The snow stake records the 24-hour snowfall for the ski resort.  For most resorts, at a certain time of day, patrollers sweep the snow stake, in order to start recording the 24 snowfall all over again.  At my home resort of Winter Park, the sweeping of the snow stake is at 4 p.m. when the lifts close.  So looking up the snow stake camera early in the morning, lets you know how much “pow” there will be on the slopes when the lifts open the next day.

As you can imagine, like most valuable pieces of real estate, location is everything.  Because Colorado resorts can be so large, and microclimates can create different snowfall rates by altitude and other variables, the snow stake is supposed to be located somewhere mid-mountain.  Putting it at the bottom of the mountain wouldn’t record near as much snow, but having it at the summit would be misleading, showing more snow than what is actually on the trails. But it’s also important to be in a place protected from winds blowing the snow away, and also far away from where the general public can find it.

Snow stakes and their webcams provide a quick snapshot of how much snow each resort has gotten during snow storms and often determine where skiers who hold multi-resort passes like Epic Pass or Rocky Mountain Super Pass will choose to ski for that day.  Local powder forecaster, Joel Gratz, of Opensnow, frequently references snow stake totals when providing his morning blog posts.  It also evens the playing field in terms of providing real time transparency of actual snowfall.

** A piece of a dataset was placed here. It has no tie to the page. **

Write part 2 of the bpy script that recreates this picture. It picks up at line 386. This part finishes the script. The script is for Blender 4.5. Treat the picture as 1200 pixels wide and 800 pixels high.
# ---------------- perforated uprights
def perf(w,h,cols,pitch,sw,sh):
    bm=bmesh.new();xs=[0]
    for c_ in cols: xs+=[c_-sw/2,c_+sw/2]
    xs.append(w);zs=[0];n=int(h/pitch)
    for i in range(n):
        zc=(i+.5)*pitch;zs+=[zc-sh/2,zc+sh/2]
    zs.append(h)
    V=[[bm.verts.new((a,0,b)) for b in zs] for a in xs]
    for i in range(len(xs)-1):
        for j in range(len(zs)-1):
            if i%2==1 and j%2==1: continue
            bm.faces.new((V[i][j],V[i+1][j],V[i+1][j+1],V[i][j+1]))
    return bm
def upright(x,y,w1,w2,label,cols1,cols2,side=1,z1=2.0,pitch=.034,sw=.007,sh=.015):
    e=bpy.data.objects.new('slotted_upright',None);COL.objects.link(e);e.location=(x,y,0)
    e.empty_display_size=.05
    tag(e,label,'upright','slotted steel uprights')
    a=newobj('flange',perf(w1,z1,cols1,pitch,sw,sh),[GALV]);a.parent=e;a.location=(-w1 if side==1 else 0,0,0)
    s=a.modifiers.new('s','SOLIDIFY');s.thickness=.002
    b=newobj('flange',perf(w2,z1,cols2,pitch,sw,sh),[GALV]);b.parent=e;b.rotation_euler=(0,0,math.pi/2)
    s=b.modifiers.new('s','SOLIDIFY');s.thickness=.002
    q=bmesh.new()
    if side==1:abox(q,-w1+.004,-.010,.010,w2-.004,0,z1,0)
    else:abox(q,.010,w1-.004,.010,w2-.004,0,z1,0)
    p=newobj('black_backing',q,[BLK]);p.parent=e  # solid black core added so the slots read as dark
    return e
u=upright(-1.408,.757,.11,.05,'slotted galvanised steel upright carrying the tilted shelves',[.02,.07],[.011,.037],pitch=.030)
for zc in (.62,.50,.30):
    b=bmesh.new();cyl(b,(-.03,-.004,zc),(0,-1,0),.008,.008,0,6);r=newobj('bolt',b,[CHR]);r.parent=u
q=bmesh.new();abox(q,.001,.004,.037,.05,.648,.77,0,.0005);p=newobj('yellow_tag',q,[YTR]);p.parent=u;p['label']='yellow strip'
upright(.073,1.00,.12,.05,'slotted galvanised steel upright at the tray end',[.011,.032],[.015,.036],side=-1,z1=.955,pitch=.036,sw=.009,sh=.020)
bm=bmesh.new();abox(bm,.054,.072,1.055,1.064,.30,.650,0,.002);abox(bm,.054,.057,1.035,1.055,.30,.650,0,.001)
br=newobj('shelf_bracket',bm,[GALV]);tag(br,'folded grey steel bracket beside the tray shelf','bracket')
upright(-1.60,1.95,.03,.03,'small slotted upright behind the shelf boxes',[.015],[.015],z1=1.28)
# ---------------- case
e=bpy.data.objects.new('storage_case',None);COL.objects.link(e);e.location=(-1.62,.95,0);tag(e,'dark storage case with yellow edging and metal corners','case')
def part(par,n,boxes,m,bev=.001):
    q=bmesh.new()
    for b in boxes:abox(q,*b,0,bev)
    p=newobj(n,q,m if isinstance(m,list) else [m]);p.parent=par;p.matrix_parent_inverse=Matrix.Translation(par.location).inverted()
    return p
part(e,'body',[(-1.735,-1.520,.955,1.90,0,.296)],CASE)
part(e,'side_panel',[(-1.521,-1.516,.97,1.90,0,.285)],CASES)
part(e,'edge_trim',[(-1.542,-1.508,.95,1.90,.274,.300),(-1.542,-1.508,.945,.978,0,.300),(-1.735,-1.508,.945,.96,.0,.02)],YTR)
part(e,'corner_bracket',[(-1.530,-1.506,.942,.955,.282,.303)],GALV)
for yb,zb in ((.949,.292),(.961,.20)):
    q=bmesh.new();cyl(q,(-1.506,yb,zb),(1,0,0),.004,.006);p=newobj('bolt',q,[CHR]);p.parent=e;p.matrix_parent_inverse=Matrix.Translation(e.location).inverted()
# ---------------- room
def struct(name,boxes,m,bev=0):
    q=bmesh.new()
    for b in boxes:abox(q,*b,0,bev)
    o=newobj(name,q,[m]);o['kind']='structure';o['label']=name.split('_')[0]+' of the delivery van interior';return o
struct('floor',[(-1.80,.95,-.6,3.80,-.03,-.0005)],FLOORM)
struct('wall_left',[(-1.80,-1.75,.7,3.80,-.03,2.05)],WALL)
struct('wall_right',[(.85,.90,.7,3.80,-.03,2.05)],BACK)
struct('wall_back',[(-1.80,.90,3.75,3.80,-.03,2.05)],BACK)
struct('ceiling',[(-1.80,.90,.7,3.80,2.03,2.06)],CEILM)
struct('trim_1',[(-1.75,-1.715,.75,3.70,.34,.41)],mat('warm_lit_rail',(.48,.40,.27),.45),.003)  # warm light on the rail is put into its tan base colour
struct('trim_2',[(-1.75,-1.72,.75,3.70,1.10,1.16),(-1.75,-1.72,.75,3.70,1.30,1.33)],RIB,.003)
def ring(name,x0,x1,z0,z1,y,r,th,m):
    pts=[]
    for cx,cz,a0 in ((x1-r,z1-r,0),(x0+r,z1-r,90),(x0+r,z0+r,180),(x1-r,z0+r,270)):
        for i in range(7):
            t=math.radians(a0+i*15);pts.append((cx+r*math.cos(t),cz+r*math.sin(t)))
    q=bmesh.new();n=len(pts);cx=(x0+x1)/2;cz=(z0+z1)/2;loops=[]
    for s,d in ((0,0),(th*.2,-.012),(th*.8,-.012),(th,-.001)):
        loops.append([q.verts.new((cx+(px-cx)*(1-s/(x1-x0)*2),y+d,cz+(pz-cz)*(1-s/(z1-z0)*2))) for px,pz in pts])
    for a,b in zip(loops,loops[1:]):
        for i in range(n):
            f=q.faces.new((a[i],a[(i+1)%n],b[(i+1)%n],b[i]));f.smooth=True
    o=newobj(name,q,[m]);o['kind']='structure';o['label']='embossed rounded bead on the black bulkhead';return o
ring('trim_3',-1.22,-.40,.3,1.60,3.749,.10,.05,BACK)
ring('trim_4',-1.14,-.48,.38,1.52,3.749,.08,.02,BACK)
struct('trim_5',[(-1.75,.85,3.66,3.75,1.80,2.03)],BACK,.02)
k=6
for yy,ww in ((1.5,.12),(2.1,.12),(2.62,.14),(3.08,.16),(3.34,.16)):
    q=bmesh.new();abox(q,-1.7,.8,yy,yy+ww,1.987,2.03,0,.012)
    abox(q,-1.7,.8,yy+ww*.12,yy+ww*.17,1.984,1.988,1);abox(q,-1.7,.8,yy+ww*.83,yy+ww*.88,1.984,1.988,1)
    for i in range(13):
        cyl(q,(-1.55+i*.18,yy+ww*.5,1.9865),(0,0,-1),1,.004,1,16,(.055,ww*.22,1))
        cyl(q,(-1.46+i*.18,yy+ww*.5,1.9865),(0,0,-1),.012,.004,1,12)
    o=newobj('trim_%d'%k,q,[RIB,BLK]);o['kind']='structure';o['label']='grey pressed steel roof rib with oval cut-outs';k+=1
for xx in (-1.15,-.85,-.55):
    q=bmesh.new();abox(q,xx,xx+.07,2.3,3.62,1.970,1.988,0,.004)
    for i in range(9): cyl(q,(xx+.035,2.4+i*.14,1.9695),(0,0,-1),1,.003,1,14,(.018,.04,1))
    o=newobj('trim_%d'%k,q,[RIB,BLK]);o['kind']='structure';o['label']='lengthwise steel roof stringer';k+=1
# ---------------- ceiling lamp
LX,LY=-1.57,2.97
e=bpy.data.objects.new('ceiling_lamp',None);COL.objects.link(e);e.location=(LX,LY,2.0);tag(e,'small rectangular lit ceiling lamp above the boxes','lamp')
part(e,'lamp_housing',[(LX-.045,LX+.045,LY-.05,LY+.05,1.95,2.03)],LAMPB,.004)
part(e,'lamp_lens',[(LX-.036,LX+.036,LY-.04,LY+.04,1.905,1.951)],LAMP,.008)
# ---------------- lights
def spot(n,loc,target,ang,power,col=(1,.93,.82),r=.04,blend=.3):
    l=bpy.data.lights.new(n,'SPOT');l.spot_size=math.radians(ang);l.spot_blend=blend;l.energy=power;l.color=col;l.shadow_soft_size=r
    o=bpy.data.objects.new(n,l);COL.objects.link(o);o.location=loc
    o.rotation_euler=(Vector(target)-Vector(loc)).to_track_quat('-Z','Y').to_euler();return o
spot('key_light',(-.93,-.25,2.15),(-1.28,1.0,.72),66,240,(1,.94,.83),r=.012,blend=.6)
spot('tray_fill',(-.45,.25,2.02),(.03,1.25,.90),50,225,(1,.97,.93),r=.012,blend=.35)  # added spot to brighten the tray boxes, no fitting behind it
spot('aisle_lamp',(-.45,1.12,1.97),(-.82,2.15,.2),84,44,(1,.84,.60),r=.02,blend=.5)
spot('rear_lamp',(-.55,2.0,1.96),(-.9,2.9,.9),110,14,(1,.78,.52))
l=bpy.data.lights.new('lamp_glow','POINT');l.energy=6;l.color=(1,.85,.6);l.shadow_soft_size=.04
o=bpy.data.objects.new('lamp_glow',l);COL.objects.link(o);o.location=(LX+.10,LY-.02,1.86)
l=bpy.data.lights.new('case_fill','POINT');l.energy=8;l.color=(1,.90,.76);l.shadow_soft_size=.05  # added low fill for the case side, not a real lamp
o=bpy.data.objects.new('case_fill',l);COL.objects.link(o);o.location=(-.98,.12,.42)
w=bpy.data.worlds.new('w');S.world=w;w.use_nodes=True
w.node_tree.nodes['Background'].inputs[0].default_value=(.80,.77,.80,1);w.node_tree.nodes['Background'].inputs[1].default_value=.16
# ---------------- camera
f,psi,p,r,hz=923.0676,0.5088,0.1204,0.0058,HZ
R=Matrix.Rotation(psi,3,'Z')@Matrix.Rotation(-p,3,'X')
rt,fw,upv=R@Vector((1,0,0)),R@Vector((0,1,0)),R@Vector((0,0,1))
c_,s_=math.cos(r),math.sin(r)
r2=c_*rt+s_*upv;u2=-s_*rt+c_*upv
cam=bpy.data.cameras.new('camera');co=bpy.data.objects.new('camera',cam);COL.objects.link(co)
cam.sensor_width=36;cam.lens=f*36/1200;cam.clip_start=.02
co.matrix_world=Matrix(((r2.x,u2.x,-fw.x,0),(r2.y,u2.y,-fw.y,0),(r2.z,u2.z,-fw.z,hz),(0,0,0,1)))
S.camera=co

Before snow stake webcams, skiers depended on the snow report provided by the resort’s marketing department.  In olden days, the trail and snow report got printed and posted.  Since the internet, the daily snow report is usually on the home page.  But how do we know to trust what they’re reporting?

When we first moved to Colorado, I routinely heard of certain resorts over-reporting their snowfall.  Imagine conjuring up visions of an epic powder day, only to arrive, park and go skiing to find a couple of inches of dust on crust.  The advent of the Snow Stake webcam means those kind of disappointments don’t really happen anymore.

For some reason, the local ski resort here in Nederland, Eldora, doesn’t have a snow stake camera.  Which automatically makes me suspicious.  Perhaps they don’t want people to know the actual snow that has fallen compared to other resorts….

I won’t give away where Winter Park’s snow stake is, other than to say it is mid-mountain on the Mary Jane side of the resort.  Mary Jane, being located closer to Berthoud Pass, receives more snow on average than the Winter Park side of the resort, and is favored by locals.  But finding the actual snow stake was sort of like finding the holy grail.